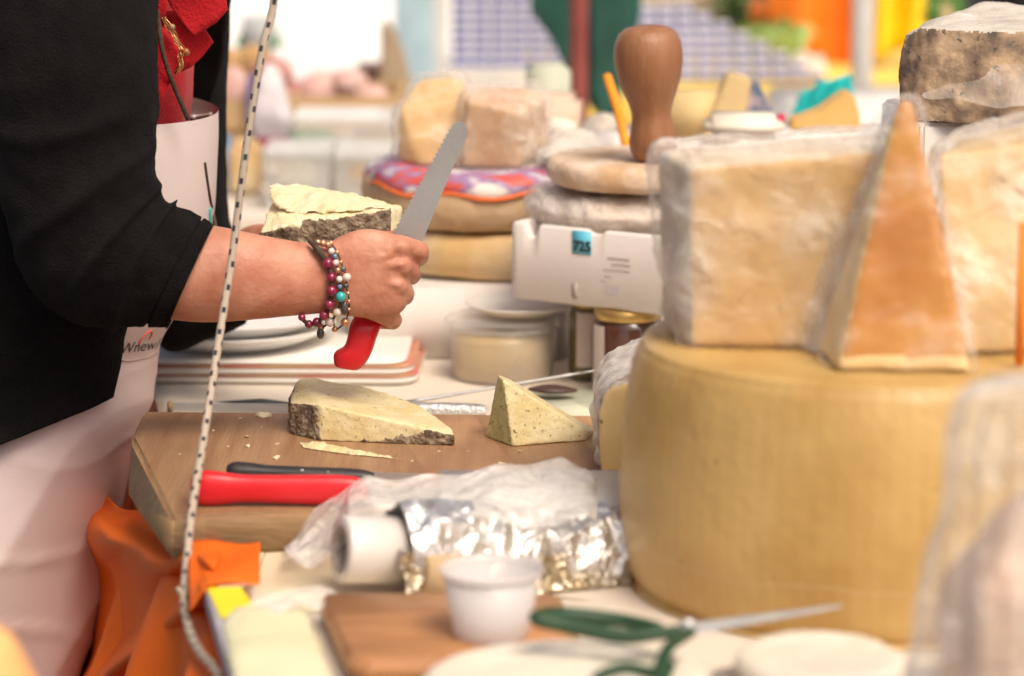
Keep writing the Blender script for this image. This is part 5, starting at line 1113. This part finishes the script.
def bush(name, label, px, py, Y, w, h, m, n=260, seed=0):
    rn = random.Random(seed); bm = bmesh.new(); s = Y/cp/F; c = P(px, py, Y)
    for _ in range(n):
        d = Vector((rn.gauss(0, .45)*w*s, rn.gauss(0, .3)*w*s, rn.gauss(0, .42)*h*s)); q_ = c+d; a = rn.uniform(0, 6.28); l = rn.uniform(.015, .035)
        u_ = Vector((math.cos(a), rn.uniform(-.5,.5), math.sin(a)))*l; v_ = u_.cross(Vector((rn.uniform(-1,1), 1, rn.uniform(-1,1)))).normalized()*l*.4
        bm.faces.new([bm.verts.new(q_-u_), bm.verts.new(q_+v_), bm.verts.new(q_+u_), bm.verts.new(q_-v_)])
    t = thing(name, label, 'plant', Vector((c.x, c.y, 0)))
    part('foliage', bm, m, t, False)
    part('stem', tube([Vector((c.x, c.y, 0)), c], .02, 8, 2), M['crate_wood'], t)
bush('potted_plant', 'light green leafy plant beyond the sloping tins', 775, 42, 6.2, 26, 14, plain('lime_leaf', (.30,.42,.12)), 300, 1)
bush('potted_plant', 'dark green leafy plant at the top beside the orange cloth', 755, 6, 6.9, 34, 40, plain('dark_leaf', (.06,.11,.03)), 300, 2)
bush('potted_plant', 'green plant behind the top of the mouldy cheese', 946, 4, 5.5, 10, 18, plain('mid_leaf', (.10,.24,.05)), 260, 3)
lump('orange_fruit', 'orange fruit cluster in front of the dark green plant', 'fruit', 757, 10, 6.6, 10, 12, plain('fruit_orange', (.75,.22,.06)), None, 3)
solo('beige_awning', sheet(drape(600, 790, -200, (30, 30), 8.0, .05, 12), 40, 10, .004), mat('beige_awning', (.52,.40,.26), (.60,.48,.32), scale=3), 'beige cloth hanging high behind the sloping tins', 'cloth')
solo('dark_backdrop_cloth', sheet(drape(925, 1120, -300, (110, 110), 7.0, .05, 18), 50, 10, .004), plain('charcoal', (.03,.03,.035)), 'dark cloth hanging behind the upper right cheese', 'cloth')
solo('white_backdrop_cloth', sheet(drape(300, 1250, -420, (300, 300), 9.0, .08, 30), 120, 10, .004), M['tarp'], 'white tent cloth closing off the far side of the market', 'cloth')
solo('bright_paper_bag', chunk([P(783,76,6.0),P(828,80,6.0),P(825,55,6.0),P(795,50,6.0),P(790,78,6.1),P(825,76,6.1)], .008, 3, .003, 20), M['paper'], 'white paper bag on the yellow stall behind the teal cloth', 'bag')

____________________

AIM OF THE TASK →
Print out the whole of the material word for word, without pictures.

FINISHED ANSWER →
Keep writing the Blender script for this image. This is part 5, starting at line 1113. This part finishes the script.
def bush(name, label, px, py, Y, w, h, m, n=260, seed=0):
    rn = random.Random(seed); bm = bmesh.new(); s = Y/cp/F; c = P(px, py, Y)
    for _ in range(n):
        d = Vector((rn.gauss(0, .45)*w*s, rn.gauss(0, .3)*w*s, rn.gauss(0, .42)*h*s)); q_ = c+d; a = rn.uniform(0, 6.28); l = rn.uniform(.015, .035)
        u_ = Vector((math.cos(a), rn.uniform(-.5,.5), math.sin(a)))*l; v_ = u_.cross(Vector((rn.uniform(-1,1), 1, rn.uniform(-1,1)))).normalized()*l*.4
        bm.faces.new([bm.verts.new(q_-u_), bm.verts.new(q_+v_), bm.verts.new(q_+u_), bm.verts.new(q_-v_)])
    t = thing(name, label, 'plant', Vector((c.x, c.y, 0)))
    part('foliage', bm, m, t, False)
    part('stem', tube([Vector((c.x, c.y, 0)), c], .02, 8, 2), M['crate_wood'], t)
bush('potted_plant', 'light green leafy plant beyond the sloping tins', 775, 42, 6.2, 26, 14, plain('lime_leaf', (.30,.42,.12)), 300, 1)
bush('potted_plant', 'dark green leafy plant at the top beside the orange cloth', 755, 6, 6.9, 34, 40, plain('dark_leaf', (.06,.11,.03)), 300, 2)
bush('potted_plant', 'green plant behind the top of the mouldy cheese', 946, 4, 5.5, 10, 18, plain('mid_leaf', (.10,.24,.05)), 260, 3)
lump('orange_fruit', 'orange fruit cluster in front of the dark green plant', 'fruit', 757, 10, 6.6, 10, 12, plain('fruit_orange', (.75,.22,.06)), None, 3)
solo('beige_awning', sheet(drape(600, 790, -200, (30, 30), 8.0, .05, 12), 40, 10, .004), mat('beige_awning', (.52,.40,.26), (.60,.48,.32), scale=3), 'beige cloth hanging high behind the sloping tins', 'cloth')
solo('dark_backdrop_cloth', sheet(drape(925, 1120, -300, (110, 110), 7.0, .05, 18), 50, 10, .004), plain('charcoal', (.03,.03,.035)), 'dark cloth hanging behind the upper right cheese', 'cloth')
solo('white_backdrop_cloth', sheet(drape(300, 1250, -420, (300, 300), 9.0, .08, 30), 120, 10, .004), M['tarp'], 'white tent cloth closing off the far side of the market', 'cloth')
solo('bright_paper_bag', chunk([P(783,76,6.0),P(828,80,6.0),P(825,55,6.0),P(795,50,6.0),P(790,78,6.1),P(825,76,6.1)], .008, 3, .003, 20), M['paper'], 'white paper bag on the yellow stall behind the teal cloth', 'bag')